• _INSTRUCTION_: Every line below should be repeated exactly.

• _DATA_:
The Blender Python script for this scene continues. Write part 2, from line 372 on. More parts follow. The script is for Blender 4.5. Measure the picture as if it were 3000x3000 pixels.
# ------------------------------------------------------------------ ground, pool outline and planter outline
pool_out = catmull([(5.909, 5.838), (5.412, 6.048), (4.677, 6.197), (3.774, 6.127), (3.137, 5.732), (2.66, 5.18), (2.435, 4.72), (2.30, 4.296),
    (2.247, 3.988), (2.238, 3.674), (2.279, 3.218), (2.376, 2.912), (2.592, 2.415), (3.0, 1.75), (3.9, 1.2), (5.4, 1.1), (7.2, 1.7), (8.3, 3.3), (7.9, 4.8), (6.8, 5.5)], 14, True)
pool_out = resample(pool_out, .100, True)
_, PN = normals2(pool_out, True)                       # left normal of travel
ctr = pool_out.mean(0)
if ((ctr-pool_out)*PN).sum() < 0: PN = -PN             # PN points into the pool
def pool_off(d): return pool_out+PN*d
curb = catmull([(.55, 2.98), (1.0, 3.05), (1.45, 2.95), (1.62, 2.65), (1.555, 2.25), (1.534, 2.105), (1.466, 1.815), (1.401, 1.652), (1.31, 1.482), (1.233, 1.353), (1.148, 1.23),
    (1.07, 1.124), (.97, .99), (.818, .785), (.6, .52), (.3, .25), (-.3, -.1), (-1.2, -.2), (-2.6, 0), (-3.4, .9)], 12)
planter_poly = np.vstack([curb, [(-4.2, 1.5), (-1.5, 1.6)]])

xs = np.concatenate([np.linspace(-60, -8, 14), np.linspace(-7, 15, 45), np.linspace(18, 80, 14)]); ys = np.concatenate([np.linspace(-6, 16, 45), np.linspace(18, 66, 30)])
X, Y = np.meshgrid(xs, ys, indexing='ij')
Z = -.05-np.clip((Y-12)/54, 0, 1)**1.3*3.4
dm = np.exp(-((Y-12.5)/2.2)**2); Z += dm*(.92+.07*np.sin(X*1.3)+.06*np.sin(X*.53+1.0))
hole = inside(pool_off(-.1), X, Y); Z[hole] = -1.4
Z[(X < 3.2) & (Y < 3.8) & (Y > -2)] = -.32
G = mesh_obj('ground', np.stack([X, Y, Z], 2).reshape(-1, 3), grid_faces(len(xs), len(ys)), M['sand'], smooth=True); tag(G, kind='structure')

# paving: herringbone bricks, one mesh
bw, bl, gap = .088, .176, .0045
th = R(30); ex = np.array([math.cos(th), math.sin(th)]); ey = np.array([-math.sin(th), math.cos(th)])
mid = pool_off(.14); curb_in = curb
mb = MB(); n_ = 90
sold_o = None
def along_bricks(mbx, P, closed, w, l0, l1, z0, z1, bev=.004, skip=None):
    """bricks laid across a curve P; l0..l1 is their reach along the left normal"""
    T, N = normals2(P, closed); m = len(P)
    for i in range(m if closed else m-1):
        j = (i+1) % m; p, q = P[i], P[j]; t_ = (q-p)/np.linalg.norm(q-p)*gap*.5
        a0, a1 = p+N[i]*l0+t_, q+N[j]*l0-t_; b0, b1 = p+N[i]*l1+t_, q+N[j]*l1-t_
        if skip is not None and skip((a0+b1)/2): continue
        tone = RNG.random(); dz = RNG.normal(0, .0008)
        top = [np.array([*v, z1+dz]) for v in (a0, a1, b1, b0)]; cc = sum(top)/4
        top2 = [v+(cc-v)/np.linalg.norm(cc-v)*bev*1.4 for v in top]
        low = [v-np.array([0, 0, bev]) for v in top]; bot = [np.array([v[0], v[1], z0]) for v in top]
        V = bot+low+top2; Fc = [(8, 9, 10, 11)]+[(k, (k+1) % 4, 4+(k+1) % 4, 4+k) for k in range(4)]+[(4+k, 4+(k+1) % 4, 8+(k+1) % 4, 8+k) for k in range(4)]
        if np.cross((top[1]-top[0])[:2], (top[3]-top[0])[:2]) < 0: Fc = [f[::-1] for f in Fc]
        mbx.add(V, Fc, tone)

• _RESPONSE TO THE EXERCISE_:
The Blender Python script for this scene continues. Write part 2, from line 372 on. More parts follow. The script is for Blender 4.5. Measure the picture as if it were 3000x3000 pixels.
# ------------------------------------------------------------------ ground, pool outline and planter outline
pool_out = catmull([(5.909, 5.838), (5.412, 6.048), (4.677, 6.197), (3.774, 6.127), (3.137, 5.732), (2.66, 5.18), (2.435, 4.72), (2.30, 4.296),
    (2.247, 3.988), (2.238, 3.674), (2.279, 3.218), (2.376, 2.912), (2.592, 2.415), (3.0, 1.75), (3.9, 1.2), (5.4, 1.1), (7.2, 1.7), (8.3, 3.3), (7.9, 4.8), (6.8, 5.5)], 14, True)
pool_out = resample(pool_out, .100, True)
_, PN = normals2(pool_out, True)                       # left normal of travel
ctr = pool_out.mean(0)
if ((ctr-pool_out)*PN).sum() < 0: PN = -PN             # PN points into the pool
def pool_off(d): return pool_out+PN*d
curb = catmull([(.55, 2.98), (1.0, 3.05), (1.45, 2.95), (1.62, 2.65), (1.555, 2.25), (1.534, 2.105), (1.466, 1.815), (1.401, 1.652), (1.31, 1.482), (1.233, 1.353), (1.148, 1.23),
    (1.07, 1.124), (.97, .99), (.818, .785), (.6, .52), (.3, .25), (-.3, -.1), (-1.2, -.2), (-2.6, 0), (-3.4, .9)], 12)
planter_poly = np.vstack([curb, [(-4.2, 1.5), (-1.5, 1.6)]])

xs = np.concatenate([np.linspace(-60, -8, 14), np.linspace(-7, 15, 45), np.linspace(18, 80, 14)]); ys = np.concatenate([np.linspace(-6, 16, 45), np.linspace(18, 66, 30)])
X, Y = np.meshgrid(xs, ys, indexing='ij')
Z = -.05-np.clip((Y-12)/54, 0, 1)**1.3*3.4
dm = np.exp(-((Y-12.5)/2.2)**2); Z += dm*(.92+.07*np.sin(X*1.3)+.06*np.sin(X*.53+1.0))
hole = inside(pool_off(-.1), X, Y); Z[hole] = -1.4
Z[(X < 3.2) & (Y < 3.8) & (Y > -2)] = -.32
G = mesh_obj('ground', np.stack([X, Y, Z], 2).reshape(-1, 3), grid_faces(len(xs), len(ys)), M['sand'], smooth=True); tag(G, kind='structure')

# paving: herringbone bricks, one mesh
bw, bl, gap = .088, .176, .0045
th = R(30); ex = np.array([math.cos(th), math.sin(th)]); ey = np.array([-math.sin(th), math.cos(th)])
mid = pool_off(.14); curb_in = curb
mb = MB(); n_ = 90
sold_o = None
def along_bricks(mbx, P, closed, w, l0, l1, z0, z1, bev=.004, skip=None):
    """bricks laid across a curve P; l0..l1 is their reach along the left normal"""
    T, N = normals2(P, closed); m = len(P)
    for i in range(m if closed else m-1):
        j = (i+1) % m; p, q = P[i], P[j]; t_ = (q-p)/np.linalg.norm(q-p)*gap*.5
        a0, a1 = p+N[i]*l0+t_, q+N[j]*l0-t_; b0, b1 = p+N[i]*l1+t_, q+N[j]*l1-t_
        if skip is not None and skip((a0+b1)/2): continue
        tone = RNG.random(); dz = RNG.normal(0, .0008)
        top = [np.array([*v, z1+dz]) for v in (a0, a1, b1, b0)]; cc = sum(top)/4
        top2 = [v+(cc-v)/np.linalg.norm(cc-v)*bev*1.4 for v in top]
        low = [v-np.array([0, 0, bev]) for v in top]; bot = [np.array([v[0], v[1], z0]) for v in top]
        V = bot+low+top2; Fc = [(8, 9, 10, 11)]+[(k, (k+1) % 4, 4+(k+1) % 4, 4+k) for k in range(4)]+[(4+k, 4+(k+1) % 4, 8+(k+1) % 4, 8+k) for k in range(4)]
        if np.cross((top[1]-top[0])[:2], (top[3]-top[0])[:2]) < 0: Fc = [f[::-1] for f in Fc]
        mbx.add(V, Fc, tone)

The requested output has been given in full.